#### WHAT THE TASK REQUIRES:
Reproduce only the top of the records, down to and including the line containing "PI = math.pi".

#### A block of data:
-*-
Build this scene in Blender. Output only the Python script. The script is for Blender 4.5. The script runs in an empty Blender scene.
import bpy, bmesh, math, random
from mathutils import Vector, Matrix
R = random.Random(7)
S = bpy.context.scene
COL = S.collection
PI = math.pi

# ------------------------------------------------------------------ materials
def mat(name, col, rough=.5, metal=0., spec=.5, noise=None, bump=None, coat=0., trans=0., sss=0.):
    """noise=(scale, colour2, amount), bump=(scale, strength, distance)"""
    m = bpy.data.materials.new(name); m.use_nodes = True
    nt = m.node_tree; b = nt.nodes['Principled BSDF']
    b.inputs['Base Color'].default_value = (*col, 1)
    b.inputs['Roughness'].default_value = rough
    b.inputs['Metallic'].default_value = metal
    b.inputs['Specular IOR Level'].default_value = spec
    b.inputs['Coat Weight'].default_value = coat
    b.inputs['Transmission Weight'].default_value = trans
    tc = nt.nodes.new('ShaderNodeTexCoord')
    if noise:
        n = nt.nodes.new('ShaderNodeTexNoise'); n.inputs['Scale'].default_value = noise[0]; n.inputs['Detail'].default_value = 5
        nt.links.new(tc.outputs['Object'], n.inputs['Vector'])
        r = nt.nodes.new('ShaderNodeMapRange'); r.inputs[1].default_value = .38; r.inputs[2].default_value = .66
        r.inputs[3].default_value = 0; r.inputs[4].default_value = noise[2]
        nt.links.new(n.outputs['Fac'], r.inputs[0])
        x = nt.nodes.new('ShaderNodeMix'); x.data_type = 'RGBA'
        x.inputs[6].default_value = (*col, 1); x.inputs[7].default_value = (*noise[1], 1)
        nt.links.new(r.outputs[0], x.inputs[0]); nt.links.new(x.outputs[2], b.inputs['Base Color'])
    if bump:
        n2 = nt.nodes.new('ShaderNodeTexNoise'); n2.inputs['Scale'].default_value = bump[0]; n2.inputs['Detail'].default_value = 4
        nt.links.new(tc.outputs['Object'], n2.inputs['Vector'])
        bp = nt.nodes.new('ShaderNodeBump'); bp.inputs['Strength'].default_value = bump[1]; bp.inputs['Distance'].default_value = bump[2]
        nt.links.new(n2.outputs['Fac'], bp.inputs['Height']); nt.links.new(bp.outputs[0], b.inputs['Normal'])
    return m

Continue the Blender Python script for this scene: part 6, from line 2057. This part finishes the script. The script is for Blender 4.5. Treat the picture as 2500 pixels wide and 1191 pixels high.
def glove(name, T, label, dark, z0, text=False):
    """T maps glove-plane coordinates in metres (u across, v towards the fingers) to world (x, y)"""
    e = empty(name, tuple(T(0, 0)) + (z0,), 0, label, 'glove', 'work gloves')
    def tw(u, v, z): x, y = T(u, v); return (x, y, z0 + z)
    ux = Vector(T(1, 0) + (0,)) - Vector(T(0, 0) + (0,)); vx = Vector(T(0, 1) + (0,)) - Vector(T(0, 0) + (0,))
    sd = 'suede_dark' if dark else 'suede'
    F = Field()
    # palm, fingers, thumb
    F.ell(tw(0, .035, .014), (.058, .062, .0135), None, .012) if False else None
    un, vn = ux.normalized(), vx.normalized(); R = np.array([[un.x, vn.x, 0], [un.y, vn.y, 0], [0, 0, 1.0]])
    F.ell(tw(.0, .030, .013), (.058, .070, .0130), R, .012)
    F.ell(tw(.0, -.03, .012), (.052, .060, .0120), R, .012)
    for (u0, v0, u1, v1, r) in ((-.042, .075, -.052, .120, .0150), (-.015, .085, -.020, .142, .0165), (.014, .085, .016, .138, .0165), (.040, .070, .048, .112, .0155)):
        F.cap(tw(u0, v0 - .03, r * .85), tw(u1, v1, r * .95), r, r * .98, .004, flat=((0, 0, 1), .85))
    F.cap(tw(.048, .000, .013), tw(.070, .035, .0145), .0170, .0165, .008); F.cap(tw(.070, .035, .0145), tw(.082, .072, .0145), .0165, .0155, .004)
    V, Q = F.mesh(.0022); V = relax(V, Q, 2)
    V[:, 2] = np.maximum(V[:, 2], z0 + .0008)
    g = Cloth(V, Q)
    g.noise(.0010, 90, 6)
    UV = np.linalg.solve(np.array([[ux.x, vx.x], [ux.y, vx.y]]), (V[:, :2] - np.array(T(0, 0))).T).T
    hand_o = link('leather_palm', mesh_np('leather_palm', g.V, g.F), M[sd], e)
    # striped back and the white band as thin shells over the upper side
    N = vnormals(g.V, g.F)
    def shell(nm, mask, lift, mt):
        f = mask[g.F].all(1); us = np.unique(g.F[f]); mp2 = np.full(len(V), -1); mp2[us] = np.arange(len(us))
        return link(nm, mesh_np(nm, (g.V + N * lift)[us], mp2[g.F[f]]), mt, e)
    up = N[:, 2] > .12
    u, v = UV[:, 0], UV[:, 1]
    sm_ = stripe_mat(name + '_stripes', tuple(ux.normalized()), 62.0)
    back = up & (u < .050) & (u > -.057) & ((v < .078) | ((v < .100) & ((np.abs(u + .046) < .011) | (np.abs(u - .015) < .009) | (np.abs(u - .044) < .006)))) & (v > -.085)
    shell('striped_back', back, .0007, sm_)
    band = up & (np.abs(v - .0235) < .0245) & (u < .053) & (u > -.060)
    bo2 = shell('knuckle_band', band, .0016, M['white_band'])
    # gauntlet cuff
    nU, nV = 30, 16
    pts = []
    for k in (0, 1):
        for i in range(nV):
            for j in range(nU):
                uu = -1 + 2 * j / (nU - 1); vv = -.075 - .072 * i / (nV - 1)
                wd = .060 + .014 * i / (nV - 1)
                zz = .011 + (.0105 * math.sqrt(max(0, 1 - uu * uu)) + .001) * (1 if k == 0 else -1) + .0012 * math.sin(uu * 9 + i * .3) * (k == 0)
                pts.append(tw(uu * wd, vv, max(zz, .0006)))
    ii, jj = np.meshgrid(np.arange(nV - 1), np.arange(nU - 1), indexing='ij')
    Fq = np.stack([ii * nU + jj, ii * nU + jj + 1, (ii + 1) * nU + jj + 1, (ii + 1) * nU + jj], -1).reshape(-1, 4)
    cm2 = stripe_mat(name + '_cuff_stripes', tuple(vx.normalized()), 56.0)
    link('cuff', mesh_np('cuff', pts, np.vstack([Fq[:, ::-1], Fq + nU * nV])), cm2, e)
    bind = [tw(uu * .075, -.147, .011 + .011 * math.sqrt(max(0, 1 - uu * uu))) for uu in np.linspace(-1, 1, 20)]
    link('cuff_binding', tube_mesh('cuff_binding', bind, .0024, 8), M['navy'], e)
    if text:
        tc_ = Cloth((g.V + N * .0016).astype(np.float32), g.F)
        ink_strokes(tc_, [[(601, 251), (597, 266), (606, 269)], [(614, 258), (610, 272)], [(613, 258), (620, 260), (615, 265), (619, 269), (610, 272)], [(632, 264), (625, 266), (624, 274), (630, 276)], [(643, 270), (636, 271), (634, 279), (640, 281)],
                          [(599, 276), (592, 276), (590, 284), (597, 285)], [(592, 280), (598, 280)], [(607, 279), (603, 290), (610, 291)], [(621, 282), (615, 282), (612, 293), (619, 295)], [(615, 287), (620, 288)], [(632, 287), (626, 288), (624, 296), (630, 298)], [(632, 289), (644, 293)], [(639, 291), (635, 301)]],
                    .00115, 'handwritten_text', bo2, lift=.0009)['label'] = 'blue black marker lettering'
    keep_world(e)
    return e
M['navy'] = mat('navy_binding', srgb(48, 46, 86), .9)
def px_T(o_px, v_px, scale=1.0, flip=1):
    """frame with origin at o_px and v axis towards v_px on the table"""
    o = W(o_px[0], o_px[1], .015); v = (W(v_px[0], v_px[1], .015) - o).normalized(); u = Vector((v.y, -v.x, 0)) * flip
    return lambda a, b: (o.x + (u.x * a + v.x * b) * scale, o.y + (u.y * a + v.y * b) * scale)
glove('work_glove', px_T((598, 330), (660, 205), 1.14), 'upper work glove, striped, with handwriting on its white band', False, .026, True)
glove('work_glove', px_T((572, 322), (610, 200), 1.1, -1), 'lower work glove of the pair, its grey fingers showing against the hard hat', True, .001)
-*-
#### EXERCISE ANSWER:
Build this scene in Blender. Output only the Python script. The script is for Blender 4.5. The script runs in an empty Blender scene.
import bpy, bmesh, math, random
from mathutils import Vector, Matrix
R = random.Random(7)
S = bpy.context.scene
COL = S.collection
PI = math.pi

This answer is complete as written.